Durchzogen werden Einleitung, Artikel und die anschließenden Kommentare mal wieder von der beunruhigenden Frage, wie anhaltendes dysfunktionales Verhalten unserer Eliten und die weitverbreitete Zustimmung, die sie nach wie vor dafür erhalten, zu erklären sind. Jeder kennt die Situationen, in denen uns vertraute Menschen bei einem Thema, bei dem sich Beweise angehäuft haben, die ihrem Glauben widersprechen, völlig aus der Spur geraten, sich weigern, sich mit diesen Beweisen auseinanderzusetzen, sie einfach nicht akzeptieren können und stattdessen um sich schlagen.

Unter anderen fand ich dazu einen Kommentar von Aurelien (mal wieder), den ich übersetzt habe

Ich bin schon seit langem der Meinung und habe in einigen meiner Beiträge die Auffassung vertreten, dass die wirklichen Probleme hier eher psychologischer (und gruppenpsychologischer) als politischer Natur sind. Es gibt Dinge, die wir sowohl auf persönlicher als auch auf institutioneller Ebene einfach nicht glauben können, weil sie außerhalb unseres Bezugsrahmens liegen und deren Konsequenzen, wenn sie wahr wären, zu beängstigend sind.

Noch wichtiger ist, dass, wenn wir Mitglieder von Gruppen sind, die alle dasselbe glauben, und wir uns ständig gegenseitig in unseren Ansichten bestärken, und die weitere Zugehörigkeit zu dieser Gruppe mit Vernunft und dem Wert der in die bisherige Politik investieren versunkenen psychologischen Kosten assoziiert wird.

Wie ich bereits dargelegt habe, denke ich, dass wir eine Art fortschreitenden Nervenzusammenbruch der PMC-Eliten erleben werden, zusammen mit einer Verzögerungsaktion, die darauf hinausläuft, dass (1) wir das nie gesagt haben, (2) OK, wir haben das gesagt, aber es wurde falsch interpretiert, (3) OK, wir haben das gesagt, aber wenn man genau liest, was wir gesagt haben, wurde das schlimmste vorstellbare Ergebnis vermieden, und deshalb haben wir gewonnen und hatten die ganze Zeit recht.
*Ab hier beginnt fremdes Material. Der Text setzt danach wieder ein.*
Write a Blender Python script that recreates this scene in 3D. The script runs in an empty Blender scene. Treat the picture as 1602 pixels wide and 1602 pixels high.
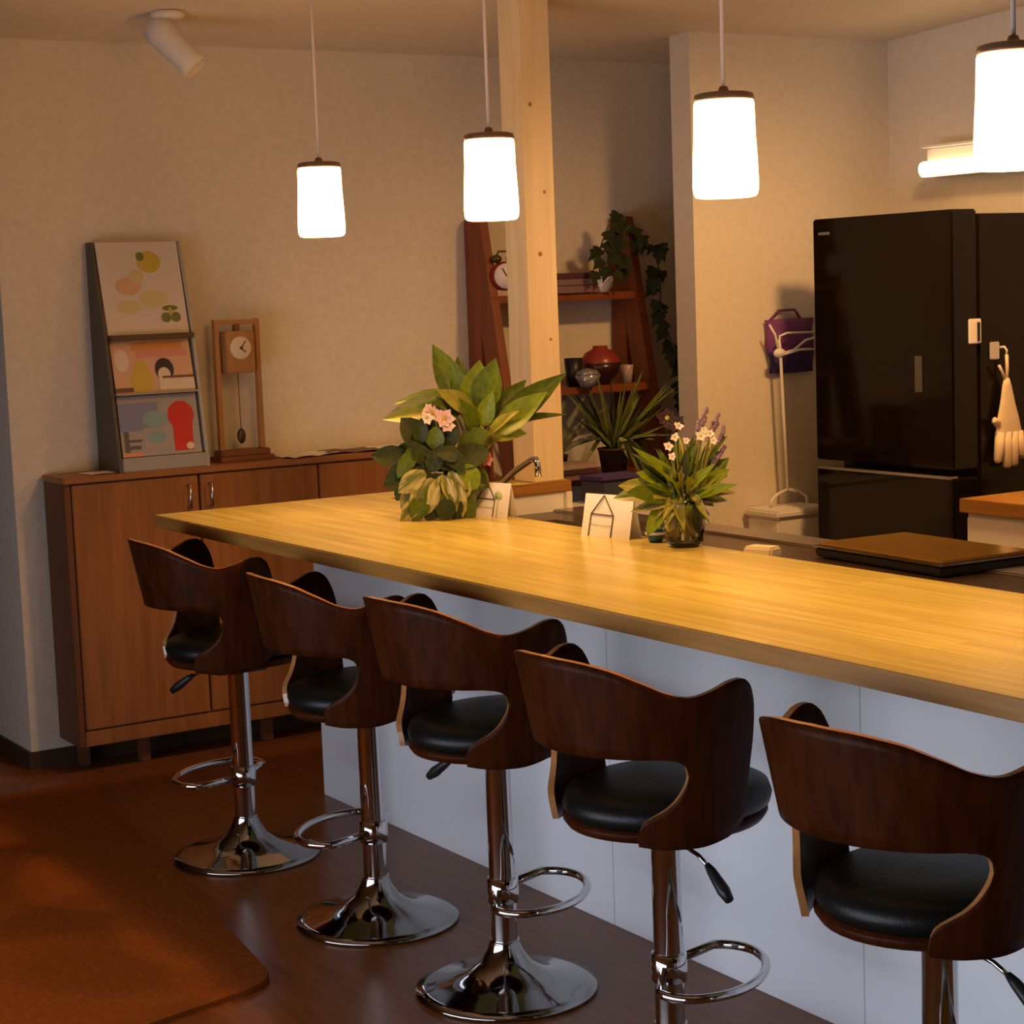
import bpy, bmesh, math, random
from mathutils import Vector, Matrix, Quaternion
random.seed(7)
SC = bpy.context.scene
COL = SC.collection
PI = math.pi

# ------------------------------------------------------------------ camera, world, exposure
cam_d = bpy.data.cameras.new('camera'); cam = bpy.data.objects.new('camera', cam_d); COL.objects.link(cam)
cam_d.sensor_fit = 'HORIZONTAL'; cam_d.sensor_width = 36.0; cam_d.lens = 2993.18 / 1602 * 36
def cam_basis(yaw, pitch, roll):
    f = Vector((math.cos(yaw)*math.cos(pitch), math.sin(yaw)*math.cos(pitch), -math.sin(pitch)))
    r = Vector((math.sin(yaw), -math.cos(yaw), 0)); u = r.cross(f)
    return math.cos(roll)*r + math.sin(roll)*u, -math.sin(roll)*r + math.cos(roll)*u, f
_r, _u, _f = cam_basis(2.5852, 0.1150, -0.0370)
cam.matrix_world = Matrix(((_r.x, _u.x, -_f.x, 5.461), (_r.y, _u.y, -_f.y, -2.119), (_r.z, _u.z, -_f.z, 1.583), (0, 0, 0, 1)))
cam_d.clip_start = 0.05
SC.camera = cam
w = bpy.data.worlds.new('world'); SC.world = w; w.use_nodes = True
w.node_tree.nodes['Background'].inputs[0].default_value = (0.35, 0.42, 0.6, 1)
w.node_tree.nodes['Background'].inputs[1].default_value = 0.05
vs = SC.view_settings
vs.view_transform = 'Standard'; vs.look = 'None'; vs.gamma = 1.0; vs.exposure = 0.0; vs.use_curve_mapping = False

PEND_L = 19.0                      # pendant shade radiance
PEND_C = (1.0, 0.495, 0.155)        # warm lamp colour
FILL_W = 35.0                   # cool fill light at the added window behind the camera
PEND_W = 34.0                      # open lower end of each pendant, shining down
DOWN_W = 165.0                     # recessed kitchen downlight beyond the frame
def aim(o, target):
    o.rotation_euler = (Vector(target) - o.location).to_track_quat('-Z', 'Y').to_euler()

# ------------------------------------------------------------------ materials
MATS = {}
def mat(name, col, rough=0.6, metal=0.0, col2=None, scale=8.0, stretch=(1, 1, 1), bump=0.0, spec=0.5, emit=None, es=0.0,
        trans=0.0, ior=1.45, detail=3.0, sss=None, coat=0.0, lo=0.35, hi=0.65):
    if name in MATS: return MATS[name]
    m = bpy.data.materials.new(name); m.use_nodes = True
    nt = m.node_tree; b = nt.nodes['Principled BSDF']
    b.inputs['Base Color'].default_value = (*col, 1); b.inputs['Roughness'].default_value = rough
    b.inputs['Metallic'].default_value = metal; b.inputs['Specular IOR Level'].default_value = spec
    b.inputs['IOR'].default_value = ior; b.inputs['Transmission Weight'].default_value = trans
    if coat: b.inputs['Coat Weight'].default_value = coat; b.inputs['Coat Roughness'].default_value = 0.12
    if emit: b.inputs['Emission Color'].default_value = (*emit, 1); b.inputs['Emission Strength'].default_value = es
    if col2 is not None or bump:
        tc = nt.nodes.new('ShaderNodeTexCoord'); mp = nt.nodes.new('ShaderNodeMapping'); mp.inputs['Scale'].default_value = stretch
        nz = nt.nodes.new('ShaderNodeTexNoise'); nz.inputs['Scale'].default_value = scale; nz.inputs['Detail'].default_value = detail
        nt.links.new(tc.outputs['Object'], mp.inputs['Vector']); nt.links.new(mp.outputs['Vector'], nz.inputs['Vector'])
        if col2 is not None:
            cr = nt.nodes.new('ShaderNodeValToRGB'); cr.color_ramp.elements[0].position = lo; cr.color_ramp.elements[1].position = hi
            cr.color_ramp.elements[0].color = (*col, 1); cr.color_ramp.elements[1].color = (*col2, 1)
            nt.links.new(nz.outputs['Fac'], cr.inputs['Fac']); nt.links.new(cr.outputs['Color'], b.inputs['Base Color'])
        if bump:
            bp = nt.nodes.new('ShaderNodeBump'); bp.inputs['Strength'].default_value = bump; bp.inputs['Distance'].default_value = 0.01
            nt.links.new(nz.outputs['Fac'], bp.inputs['Height']); nt.links.new(bp.outputs['Normal'], b.inputs['Normal'])
    MATS[name] = m
    return m
PLASTER = mat('wall_plaster', (0.71, 0.655, 0.55), 0.9, col2=(0.76, 0.705, 0.60), scale=40, bump=0.05)
KWALL = mat('kitchen_wall_paper', (0.80, 0.735, 0.62), 0.85, col2=(0.84, 0.775, 0.66), scale=30, bump=0.04)
CEIL = mat('ceiling_paper', (0.74, 0.67, 0.54), 0.9, col2=(0.78, 0.71, 0.58), scale=30)
BASEB = mat('dark_baseboard', (0.06, 0.035, 0.02), 0.5)
FLOORM = mat('dark_wood_floor', (0.17, 0.055, 0.011), 0.28, spec=0.3, col2=(0.24, 0.082, 0.018), scale=5, stretch=(1, 9, 1), bump=0.02, detail=5)
RUGM = mat('rust_rug', (0.20, 0.055, 0.006), 0.95, col2=(0.24, 0.068, 0.008), scale=60, bump=0.25, spec=0.1)
PINE = mat('pine_post', (0.78, 0.62, 0.36), 0.5, col2=(0.86, 0.71, 0.45), scale=6, stretch=(5, 5, 0.35), detail=5)
KNOT = mat('pine_knot', (0.42, 0.20, 0.07), 0.55)
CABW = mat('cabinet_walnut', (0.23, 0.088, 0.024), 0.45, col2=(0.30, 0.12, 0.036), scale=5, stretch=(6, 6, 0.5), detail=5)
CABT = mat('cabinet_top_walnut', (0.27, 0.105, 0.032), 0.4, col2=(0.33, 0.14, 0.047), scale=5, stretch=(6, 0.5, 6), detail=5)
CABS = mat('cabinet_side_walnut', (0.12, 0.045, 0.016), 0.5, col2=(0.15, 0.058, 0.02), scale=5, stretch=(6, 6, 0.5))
WALNUT = mat('stool_walnut', (0.032, 0.0075, 0.0015), 0.38, col2=(0.058, 0.014, 0.003), scale=6, stretch=(7, 7, 0.6), detail=5, spec=0.08)
WALEDGE = mat('stool_ply_edge', (0.38, 0.165, 0.055), 0.25, col2=(0.46, 0.21, 0.07), scale=30, coat=0.5)  # lamp highlight along the dark shell's edges put into the colour
LEATHER = mat('black_leatherette', (0.005, 0.006, 0.005), 0.4, spec=0.3, bump=0.08, scale=120)
CHROME = mat('chrome', (0.62, 0.61, 0.62), 0.06, metal=1.0)
CHROMEB = mat('chrome_base', (0.33, 0.32, 0.31), 0.07, metal=1.0)
BLACKP = mat('black_plastic', (0.012, 0.012, 0.014), 0.4)
WHITEP = mat('white_panel', (0.74, 0.76, 0.80), 0.55)
WHITE = mat('white_lacquer', (0.82, 0.80, 0.77), 0.45)
WHITEM = mat('white_metal', (0.85, 0.83, 0.80), 0.4)
PAPER = mat('paper', (0.84, 0.80, 0.72), 0.8)
INK = mat('brown_ink', (0.10, 0.07, 0.02), 0.8)
GREENINK = mat('green_print', (0.45, 0.55, 0.25), 0.8)
CAPB = mat('pendant_cap_brown', (0.16, 0.085, 0.04), 0.4)
SHADE = mat('lit_shade', (0.9, 0.88, 0.8), 0.4, emit=PEND_C, es=PEND_L)
CORD = mat('pendant_cord', (0.80, 0.66, 0.55), 0.6)
FRIDGE = mat('black_gloss_fridge', (0.008, 0.005, 0.003), 0.07, spec=0.33)
FRIDGEB = mat('fridge_body', (0.010, 0.006, 0.003), 0.2, spec=0.25)
SILVER = mat('silver_trim', (0.6, 0.6, 0.62), 0.25, metal=1.0)
STEEL = mat('brushed_steel', (0.42, 0.38, 0.34), 0.35, metal=1.0, bump=0.02, scale=60, stretch=(1, 12, 1))
DSTEEL = mat('dark_worktop', (0.055, 0.03, 0.014), 0.3, spec=0.5)
GLASSK = mat('cooktop_glass', (0.27, 0.15, 0.032), 0.15)  # black glass; the wall's brown reflection is painted in as base colour
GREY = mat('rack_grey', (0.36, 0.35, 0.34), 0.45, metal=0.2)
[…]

Inwieweit diese Strategie der brutalen Realität der Ereignisse standhalten wird, ist fraglich, denn jedes  heute absehbare Ergebnis des Krieges wird die teleologische Vorstellung torpedieren, dass die Ausbreitung des Liberalismus immer weiter gen Osten unaufhaltsam ist, und ich weiß nicht, ob die Eliten (insbesondere die europäischen, deren Hauptgrund für die Führung des Krieges diese Vorstellung ist) ein solches Ergebnis tatsächlich überleben können.